Each morning, as I am finishing my personal time in the Word and eating my breakfast, I sit with my three oldest and we have devotions. (My youngest is still a baby and sleeping at this time.) We’ll either work through a book of the Bible, a story of the Bible (such as David and Goliath/Moses and Pharaoh), or I’ll tell them a made-up story illustrating a Proverb.

We work on Bible memory verses that Gina and I have selected. It almost always addresses issues that the children are working through, such as peacemaking, prayer, or loving others. This is also very useful in instruction and discipline throughout the day and week.

We begin and end in prayer.

In addition, every Wednesday (well, nearly every Wednesday) we get together in our family room and sing. We’ll do one or two hymns and a couple of praise songs. Then we do some songs just for fun, such as “Father Abraham” or “Down in My Heart.” For these songs, the children are allowed to dance around and just have fun. With the others, we have them concentrate and sing, as well as they are able. This helps prepare them for our time in church.

It’s worth the investment

The threat of failure can paralyze us as parents if we allow it to determine our actions. Don’t expect everything to be perfect. Sometimes, you’ll have their attention; sometimes you won’t. Develop realistic expectations: both for you and for your family.
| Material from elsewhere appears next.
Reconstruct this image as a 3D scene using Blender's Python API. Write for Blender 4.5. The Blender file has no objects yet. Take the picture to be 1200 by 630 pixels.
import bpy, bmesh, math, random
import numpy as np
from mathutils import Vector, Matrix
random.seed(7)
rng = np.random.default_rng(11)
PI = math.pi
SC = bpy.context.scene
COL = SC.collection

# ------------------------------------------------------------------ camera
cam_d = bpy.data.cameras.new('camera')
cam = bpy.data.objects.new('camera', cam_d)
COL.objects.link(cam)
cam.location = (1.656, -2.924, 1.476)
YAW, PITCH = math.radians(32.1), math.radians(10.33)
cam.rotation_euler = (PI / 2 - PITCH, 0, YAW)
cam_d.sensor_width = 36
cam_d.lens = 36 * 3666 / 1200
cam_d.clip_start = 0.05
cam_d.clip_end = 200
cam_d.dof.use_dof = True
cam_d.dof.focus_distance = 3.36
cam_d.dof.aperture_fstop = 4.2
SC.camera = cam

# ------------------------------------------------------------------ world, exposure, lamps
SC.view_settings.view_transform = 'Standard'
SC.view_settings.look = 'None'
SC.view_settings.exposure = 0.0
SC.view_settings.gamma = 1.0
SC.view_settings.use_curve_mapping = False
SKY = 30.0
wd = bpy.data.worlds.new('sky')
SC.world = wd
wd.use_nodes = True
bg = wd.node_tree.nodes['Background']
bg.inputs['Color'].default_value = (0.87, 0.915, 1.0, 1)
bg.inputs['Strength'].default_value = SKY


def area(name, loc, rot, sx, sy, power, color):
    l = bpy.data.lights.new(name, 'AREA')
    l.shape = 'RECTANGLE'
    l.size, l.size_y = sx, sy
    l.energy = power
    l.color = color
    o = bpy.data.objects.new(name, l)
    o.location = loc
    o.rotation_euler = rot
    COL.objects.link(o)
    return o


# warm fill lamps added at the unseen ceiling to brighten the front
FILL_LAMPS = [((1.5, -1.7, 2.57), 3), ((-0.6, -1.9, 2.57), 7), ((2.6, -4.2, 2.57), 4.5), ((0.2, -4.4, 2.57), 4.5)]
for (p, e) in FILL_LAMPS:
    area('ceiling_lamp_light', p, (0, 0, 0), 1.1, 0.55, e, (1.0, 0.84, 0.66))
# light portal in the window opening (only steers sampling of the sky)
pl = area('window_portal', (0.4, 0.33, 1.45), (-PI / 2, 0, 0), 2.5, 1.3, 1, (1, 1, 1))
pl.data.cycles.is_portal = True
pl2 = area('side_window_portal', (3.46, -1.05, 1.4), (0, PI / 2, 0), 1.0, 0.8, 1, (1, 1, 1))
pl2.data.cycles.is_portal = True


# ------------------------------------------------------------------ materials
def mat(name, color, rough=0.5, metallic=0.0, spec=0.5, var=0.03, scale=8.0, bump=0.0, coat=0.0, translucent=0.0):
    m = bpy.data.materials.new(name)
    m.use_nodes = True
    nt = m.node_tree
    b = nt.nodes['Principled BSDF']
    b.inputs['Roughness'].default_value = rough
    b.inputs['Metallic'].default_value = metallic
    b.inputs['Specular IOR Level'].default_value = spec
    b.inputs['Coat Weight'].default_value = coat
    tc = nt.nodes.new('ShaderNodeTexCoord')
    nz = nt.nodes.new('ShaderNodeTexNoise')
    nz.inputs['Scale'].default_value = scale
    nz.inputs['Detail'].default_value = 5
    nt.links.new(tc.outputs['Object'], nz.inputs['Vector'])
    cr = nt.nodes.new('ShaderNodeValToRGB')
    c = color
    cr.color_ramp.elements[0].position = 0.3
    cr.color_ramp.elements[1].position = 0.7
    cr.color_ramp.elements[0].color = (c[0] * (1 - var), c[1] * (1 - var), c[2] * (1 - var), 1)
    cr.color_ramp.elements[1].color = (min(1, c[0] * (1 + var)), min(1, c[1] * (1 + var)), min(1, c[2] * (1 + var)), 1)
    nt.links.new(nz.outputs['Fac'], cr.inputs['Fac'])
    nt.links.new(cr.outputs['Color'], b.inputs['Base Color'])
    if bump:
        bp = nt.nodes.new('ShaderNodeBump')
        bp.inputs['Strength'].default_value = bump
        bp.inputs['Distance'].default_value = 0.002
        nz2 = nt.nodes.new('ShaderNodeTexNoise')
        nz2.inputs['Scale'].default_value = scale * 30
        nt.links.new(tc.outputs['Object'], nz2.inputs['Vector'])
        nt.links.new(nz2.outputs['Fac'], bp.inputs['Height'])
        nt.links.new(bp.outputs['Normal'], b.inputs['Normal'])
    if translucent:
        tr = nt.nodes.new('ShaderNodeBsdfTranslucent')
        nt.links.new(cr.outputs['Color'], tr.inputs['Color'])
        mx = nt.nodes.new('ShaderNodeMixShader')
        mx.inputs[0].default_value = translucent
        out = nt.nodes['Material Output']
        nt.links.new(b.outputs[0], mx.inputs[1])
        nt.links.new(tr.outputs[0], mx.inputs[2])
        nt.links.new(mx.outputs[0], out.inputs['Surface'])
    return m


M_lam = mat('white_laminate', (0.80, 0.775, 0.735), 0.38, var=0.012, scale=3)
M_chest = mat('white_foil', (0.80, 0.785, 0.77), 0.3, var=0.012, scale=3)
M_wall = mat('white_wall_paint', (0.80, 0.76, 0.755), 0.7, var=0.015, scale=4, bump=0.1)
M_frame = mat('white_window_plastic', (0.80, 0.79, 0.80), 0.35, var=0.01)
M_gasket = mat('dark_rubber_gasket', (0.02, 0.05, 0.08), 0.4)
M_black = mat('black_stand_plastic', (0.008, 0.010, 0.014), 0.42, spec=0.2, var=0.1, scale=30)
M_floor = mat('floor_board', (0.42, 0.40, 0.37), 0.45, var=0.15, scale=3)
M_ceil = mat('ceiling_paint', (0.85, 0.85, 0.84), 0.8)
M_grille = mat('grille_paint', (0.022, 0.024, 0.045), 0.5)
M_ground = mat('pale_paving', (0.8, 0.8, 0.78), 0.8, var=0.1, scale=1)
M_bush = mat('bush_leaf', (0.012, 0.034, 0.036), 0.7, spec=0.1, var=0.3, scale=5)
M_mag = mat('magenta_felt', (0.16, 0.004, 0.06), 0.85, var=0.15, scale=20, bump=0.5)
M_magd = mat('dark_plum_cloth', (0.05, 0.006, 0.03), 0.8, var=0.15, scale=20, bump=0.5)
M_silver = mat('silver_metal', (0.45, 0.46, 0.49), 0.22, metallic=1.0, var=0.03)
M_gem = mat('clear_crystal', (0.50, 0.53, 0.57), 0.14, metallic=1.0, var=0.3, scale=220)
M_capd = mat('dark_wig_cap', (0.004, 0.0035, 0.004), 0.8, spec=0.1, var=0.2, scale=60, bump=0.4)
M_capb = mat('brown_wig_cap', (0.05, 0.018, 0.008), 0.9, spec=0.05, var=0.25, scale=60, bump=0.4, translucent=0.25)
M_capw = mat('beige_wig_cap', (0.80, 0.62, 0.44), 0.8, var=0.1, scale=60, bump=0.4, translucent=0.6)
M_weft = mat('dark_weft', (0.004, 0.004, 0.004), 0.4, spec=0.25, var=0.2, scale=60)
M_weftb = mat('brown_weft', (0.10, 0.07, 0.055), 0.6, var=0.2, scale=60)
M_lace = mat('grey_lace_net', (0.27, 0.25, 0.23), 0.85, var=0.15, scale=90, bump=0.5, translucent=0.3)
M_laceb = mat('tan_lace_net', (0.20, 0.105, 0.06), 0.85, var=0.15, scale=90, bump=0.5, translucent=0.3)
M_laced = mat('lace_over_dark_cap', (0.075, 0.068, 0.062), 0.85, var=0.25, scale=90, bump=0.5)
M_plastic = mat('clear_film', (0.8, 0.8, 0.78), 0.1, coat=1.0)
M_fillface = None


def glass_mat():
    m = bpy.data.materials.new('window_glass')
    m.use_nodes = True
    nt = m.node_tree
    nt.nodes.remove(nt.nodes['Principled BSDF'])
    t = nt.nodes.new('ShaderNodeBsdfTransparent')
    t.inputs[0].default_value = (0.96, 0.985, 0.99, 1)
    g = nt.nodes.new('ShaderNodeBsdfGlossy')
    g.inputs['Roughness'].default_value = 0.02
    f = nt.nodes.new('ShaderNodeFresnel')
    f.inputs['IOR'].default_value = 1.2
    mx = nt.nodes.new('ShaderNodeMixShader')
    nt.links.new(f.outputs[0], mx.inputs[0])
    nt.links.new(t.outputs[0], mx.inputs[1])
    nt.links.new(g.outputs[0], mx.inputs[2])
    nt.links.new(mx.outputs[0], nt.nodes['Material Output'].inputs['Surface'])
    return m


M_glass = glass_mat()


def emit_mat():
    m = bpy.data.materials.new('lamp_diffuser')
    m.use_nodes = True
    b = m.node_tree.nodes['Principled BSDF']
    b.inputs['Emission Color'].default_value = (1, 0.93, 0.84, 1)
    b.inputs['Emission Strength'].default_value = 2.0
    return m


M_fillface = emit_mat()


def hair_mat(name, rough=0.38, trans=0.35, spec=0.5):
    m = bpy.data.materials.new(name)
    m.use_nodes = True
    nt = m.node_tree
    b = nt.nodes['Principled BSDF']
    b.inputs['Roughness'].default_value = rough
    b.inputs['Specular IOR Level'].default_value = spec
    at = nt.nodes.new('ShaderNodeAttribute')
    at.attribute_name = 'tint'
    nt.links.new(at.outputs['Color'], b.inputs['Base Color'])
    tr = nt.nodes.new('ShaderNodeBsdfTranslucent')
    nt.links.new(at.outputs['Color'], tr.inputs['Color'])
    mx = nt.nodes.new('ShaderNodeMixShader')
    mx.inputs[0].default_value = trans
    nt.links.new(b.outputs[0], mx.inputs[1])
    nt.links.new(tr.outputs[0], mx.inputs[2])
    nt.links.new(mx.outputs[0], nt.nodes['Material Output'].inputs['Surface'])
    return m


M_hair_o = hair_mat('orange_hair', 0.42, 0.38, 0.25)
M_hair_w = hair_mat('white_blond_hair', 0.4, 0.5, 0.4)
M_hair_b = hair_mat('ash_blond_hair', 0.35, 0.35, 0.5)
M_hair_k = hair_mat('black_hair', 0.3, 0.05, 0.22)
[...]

Everyone starts on a learning curve. Success with family worship is not determined by eloquence; it is determined by consistency.

Rick Husband made an investment of time in worshipping God with his family. That investment, his 17-day video devotional, is now an enormous treasure to his wife and his children. You, too, can make an investment in your family. And, like Rick, the investment you make now, no matter how mundane or routine it feels, can and will become a treasure to your children for years to come.


Footnotes: 1. Story and quote from High Calling by Evelyn Husband, Thomas Nelson Publishing, 2003.